Monsieur le président, messieurs les ministres, mes chers collègues, « ce changement confronte notre espèce, et la nature, à leurs dernières extrémités ; parce qu’il nous approche du bord de nos modes de vie, de nos ressources ; parce qu’il nous pousse tout au bout des contradictions de nos économies centrées sur la consommation », écrivait la semaine dernière Jérôme Fenoglio, le directeur du journal Le Monde.
Si la sobriété fut à l’honneur l’hiver dernier, non seulement par peur d’un black-out, mais aussi en raison du coût, devenu insoutenable pour bon nombre de Français, de l’énergie, il nous appartient désormais de promouvoir une forme de sobriété heureuse. Car c’est fait, nous avons, pour reprendre le titre d’un livre paru l’an dernier, « mangé la terre » : à force de produire toujours plus et mal en utilisant toujours plus de matière, d’eau et d’énergie, le grand écosystème est à son point de bascule – c’est grave !
Nous devons parvenir à définir clairement ce que vous entendez par l’oxymore « industrie verte ». En effet, tout progrès doit maintenant être envisagé dans les limites planétaires. Il s’agit d’une nécessité absolue, qui engage notre responsabilité envers ceux qui viendront après nous. Le vert ne peut pas être un effet d’aubaine ; il nous oblige !
Oui, il est indispensable de produire en France le fameux big five. Il eût même fallu le faire il y a quinze ou vingt ans. Toutefois, le champ de ce texte est trop restreint. Nous avons urgemment besoin d’une loi de programmation pluriannuelle de l’industrie, voire de l’écologie, à revoir tous les cinq ans, pour nous adapter efficacement à ce qui vient.
De plus, quel sera le coût réel de notre production en matière de dégradation de la santé et d’effondrement de la biodiversité ? Évoquer une industrie verte doit être l’occasion de prévoir la satisfaction de nos besoins essentiels et de remettre à l’honneur – pourquoi pas – la manufacture et l’artisanat, qui sont les seules véritables expressions de l’industrie, au sens de l’inventivité humaine.
Autrement, l’industrie verte ne sera qu’un avatar sémantique de plus. Nous devons, comme l’écrit le romancier Jean Rouaud, « sortir de la centrifugeuse infernale du consumérisme ».
Combien d’années faudra-t-il pour que soit pris à bras-le-corps le problème de la fast fashion ? Nous sommes dans un égarement total : des vêtements en plastique, fabriqués à des milliers de kilomètres, sont portés une ou deux fois, puis exportés en tant que vêtements et deviennent instantanément, en arrivant en Afrique, des déchets. Nous avons une énorme responsabilité.

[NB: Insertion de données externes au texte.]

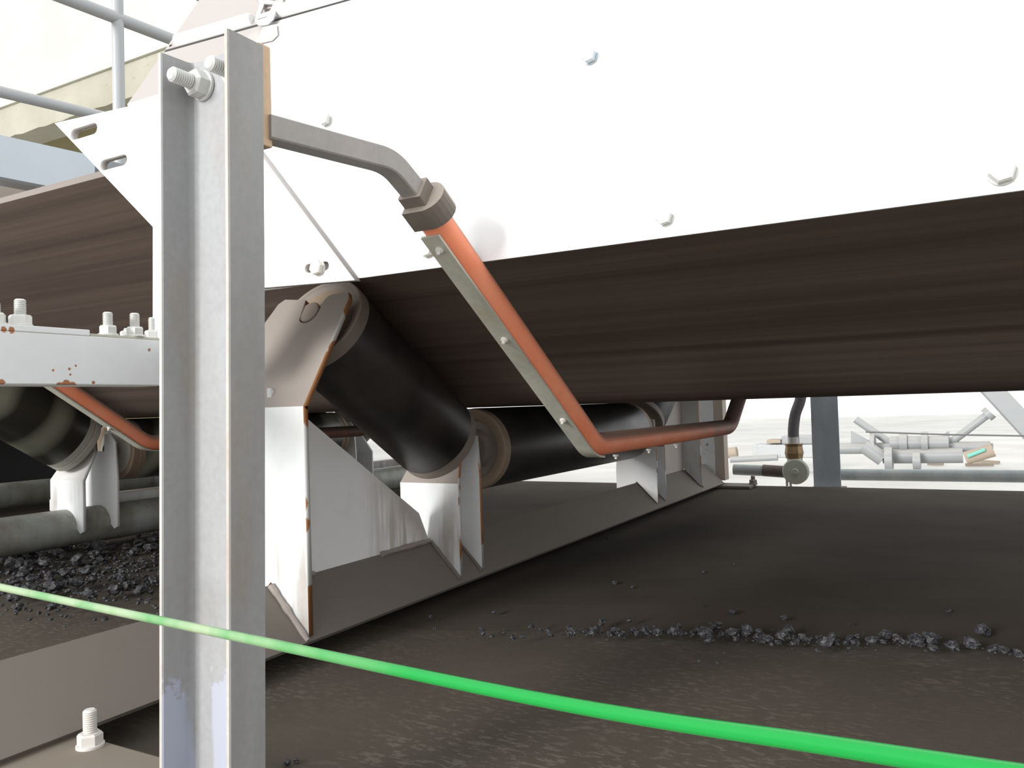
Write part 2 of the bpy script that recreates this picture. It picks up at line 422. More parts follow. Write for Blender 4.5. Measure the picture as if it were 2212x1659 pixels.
def fillet(pts, r, n=8):
    pts = [V(p) for p in pts]; out = [pts[0]]
    for i in range(1, len(pts) - 1):
        a, b, c = pts[i - 1], pts[i], pts[i + 1]; rr = r[i - 1] if isinstance(r, (list, tuple)) else r
        d1 = (a - b).normalized(); d2 = (c - b).normalized(); ang = d1.angle(d2)
        t = min(rr / math.tan(ang / 2), (a - b).length * 0.49, (c - b).length * 0.49)
        s, e = b + d1 * t, b + d2 * t
        for k in range(n + 1):
            q = k / n; out.append(s * (1 - q) ** 2 + b * 2 * q * (1 - q) + e * q * q)
    out.append(pts[-1]); return out
def add_sweep(bm, pts, section, side, caps=True):
    """section: (a, b) pairs; a along the constant direction side, b along side x tangent"""
    rings = []; n = len(pts)
    for i, p in enumerate(pts):
        t = (pts[min(i + 1, n - 1)] - pts[max(i - 1, 0)]).normalized()
        s = (side - t * side.dot(t)).normalized(); w = t.cross(s)
        rings.append([bm.verts.new(p + s * a + w * b) for a, b in section])
    k = len(section)
    for A, B in zip(rings, rings[1:]):
        for j in range(k): bm.faces.new((A[j], A[(j + 1) % k], B[(j + 1) % k], B[j]))
    if caps: bm.faces.new(rings[0][::-1]); bm.faces.new(rings[-1])
def sweep_me(pts, section, side=V((1, 0, 0))):
    bm = bmesh.new(); add_sweep(bm, [V(p) for p in pts], section, V(side)); return me_from(bm)
def circ(r, n=20): return [(r * math.cos(2 * math.pi * k / n), r * math.sin(2 * math.pi * k / n)) for k in range(n)]
def rect(a, b, c=0.002):
    return [(-a + c, -b), (a - c, -b), (a, -b + c), (a, b - c), (a - c, b), (-a + c, b), (-a, b - c), (-a, -b + c)]
def tube(name, a, b, r, parent, m, n=20):
    a, b = V(a), V(b)
    return ob(name, lathe_me(a, b - a, [(0, r), ((b - a).length, r)], n), parent, m, True)
def tube_thing(name, a, b, r, m, label, cat, group=None, n=20):
    return tag(tube(name, a, b, r, None, m, n), label, cat, group)
XA, YA, ZA = V((1, 0, 0)), V((0, 1, 0)), V((0, 0, 1))

# ------------------------------------------------------------------ setting
gz = -1.0
ob('floor', box_me((-30, -12, gz - 0.2), (30, 40, gz)), None, 'ground', kind='structure')
wp = [at(0, 232, 'Y', 5), at(0, 290, 'Y', 5)]
wall = ob('wall_back', box_me((-16, 5.0, wp[0].z), (-3.2, 5.4, wp[0].z + 5)), None, 'wall', kind='structure')
def ragged(z0, z1):
    bm = bmesh.new(); n = 90; x0, x1 = -16, -3.2; A = []; B = []; C = []
    for k in range(n + 1):
        x = x0 + (x1 - x0) * k / n
        zz = z0 + (random.random() - .5) * 0.02
        A.append(bm.verts.new((x, 5.03, z1))); B.append(bm.verts.new((x, 5.03, zz))); C.append(bm.verts.new((x, 5.38, z0 + 0.02)))
    for k in range(n):
        bm.faces.new((A[k], A[k + 1], B[k + 1], B[k])); bm.faces.new((B[k], B[k + 1], C[k + 1], C[k]))
    return me_from(bm)
ob('trim_1', ragged(wp[1].z - 0.05, wp[0].z + 0.01), None, 'wallband', kind='structure')
ob('ceiling', box_me((-16, 5.36, wp[1].z - 0.02), (-3.2, 9.0, wp[1].z + 0.2)), None, 'soffit', kind='structure')
ob('wall_far', box_me((-20, 8.8, gz), (-9.5, 9.0, wp[1].z)), None, 'soffit', kind='structure')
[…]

Comment expliquer que le chapitre dédié à l’économie circulaire soit si pauvre ? C’est dommage ! Quelle occasion manquée, alors qu’il y a tant à faire sur le sujet ! Pour trouver une voie alternative entre la Chine et les États-Unis et nous émanciper de la polarisation exacerbée qui gagne la planète, nous devons accroître la coopération européenne et nous appuyer sur le tissu démocratique solide de notre continent.
L’examen du texte en commission a permis d’obtenir des avancées.

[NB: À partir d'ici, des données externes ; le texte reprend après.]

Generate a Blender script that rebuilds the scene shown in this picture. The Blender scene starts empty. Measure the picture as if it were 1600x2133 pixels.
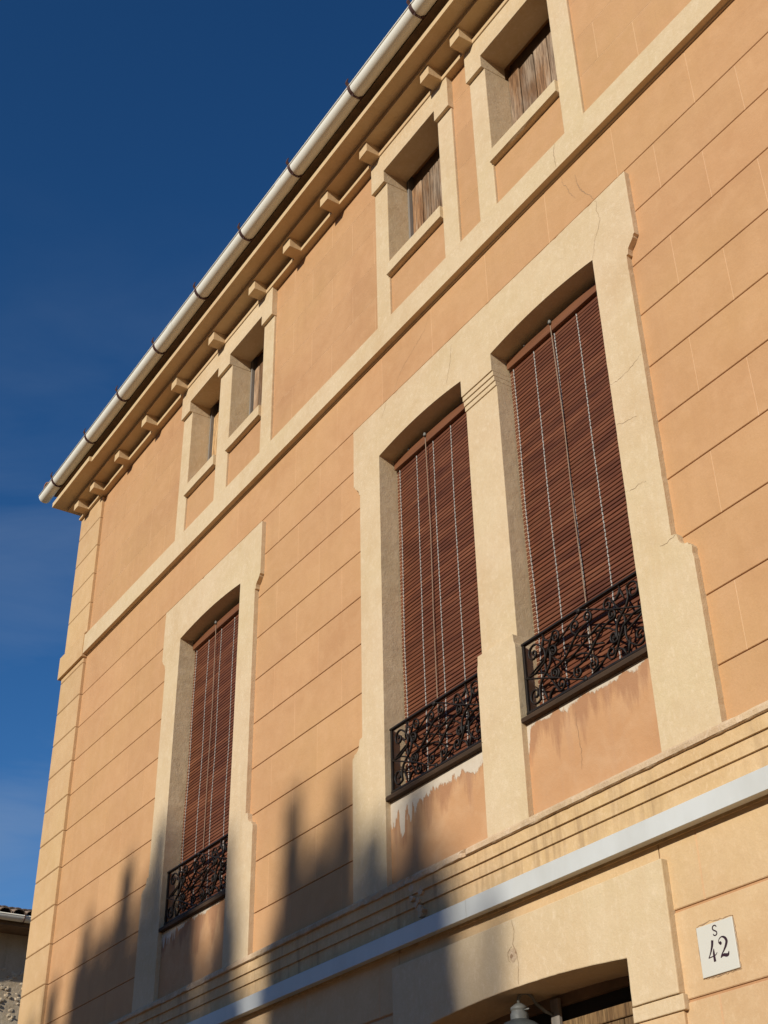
import bpy, bmesh, math, random
from mathutils import Vector, Matrix
from mathutils import noise as mnoise

random.seed(7)
scene = bpy.context.scene
COL = scene.collection
R = math.radians

# ------------------------------------------------------------------ camera
cam_data = bpy.data.cameras.new('camera')
cam = bpy.data.objects.new('camera', cam_data)
COL.objects.link(cam)
YAW, PITCH, ROLL = 0.9871938, 0.5758609, -0.0205743
_f = Vector((-math.sin(YAW) * math.cos(PITCH), math.cos(YAW) * math.cos(PITCH), math.sin(PITCH)))
_r = Vector((math.cos(YAW), math.sin(YAW), 0))
_u = _r.cross(_f)
_r2 = math.cos(ROLL) * _r + math.sin(ROLL) * _u
_u2 = -math.sin(ROLL) * _r + math.cos(ROLL) * _u
m = Matrix.Identity(4)
for i in range(3):
    m[i][0], m[i][1], m[i][2] = _r2[i], _u2[i], -_f[i]
m[0][3], m[1][3], m[2][3] = 0.0, -4.0, 1.6
cam.matrix_world = m
cam_data.sensor_fit = 'VERTICAL'
cam_data.sensor_height = 36.0
cam_data.sensor_width = 27.0
cam_data.lens = 2746.16 / 2133 * 36.0
cam_data.clip_start = 0.05
cam_data.clip_end = 3000
scene.camera = cam
scene.render.resolution_x = 768
scene.render.resolution_y = 1024

# ------------------------------------------------------------------ light
SUN = Vector((0.32, -1.0, 0.42)).normalized()          # towards the sun
SUN_EL = math.asin(SUN.z)
SUN_AZ = math.atan2(SUN.x, SUN.y)                       # clockwise from +Y
world = bpy.data.worlds.new('World')
scene.world = world
world.use_nodes = True
wn = world.node_tree
wn.nodes.clear()
w_out = wn.nodes.new('ShaderNodeOutputWorld')
w_bg = wn.nodes.new('ShaderNodeBackground')
w_sky = wn.nodes.new('ShaderNodeTexSky')
w_sky.sky_type = 'NISHITA'
w_sky.sun_disc = False
w_sky.sun_elevation = SUN_EL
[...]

À l’article 2, nous avons ajouté à la consultation numérique la consultation par voie postale, qui est absolument indispensable, sachant qu’un Français sur trois est concerné par l’illectronisme.
À l’article 4, nous avons allongé le délai dont dispose le ministre pour sanctionner un transfert illicite de déchets, ainsi que le plafond de l’amende, pour la rendre suffisamment dissuasive. S’agissant d’un sujet particulièrement préoccupant, cela nous paraît être la moindre des choses.
En ce qui concerne l’article 7, la compensation environnementale, qui consiste à créer des sites naturels de restauration et de renaturation, doit conduire non pas à organiser la pollution, mais à réduire cette dernière jusqu’à la faire disparaître.
S’agissant du volet dédié à la commande publique, nous proposerons des amendements pour en faire un véritable levier de progrès.
Vous l’aurez compris, messieurs les ministres, nous attendons davantage, bien davantage, car les défis sont colossaux. Réindustrialisons, mais faisons-le bien : l’argent public doit être mieux utilisé, et, surtout, les collectivités territoriales, qui sont parfaitement légitimes, doivent garder la main !
Nous serons vigilants sur l’article 9, dont la rédaction initiale était inacceptable et pourrait constituer une ligne rouge. Ce serait folie que d’ignorer l’expertise et les synergies territoriales.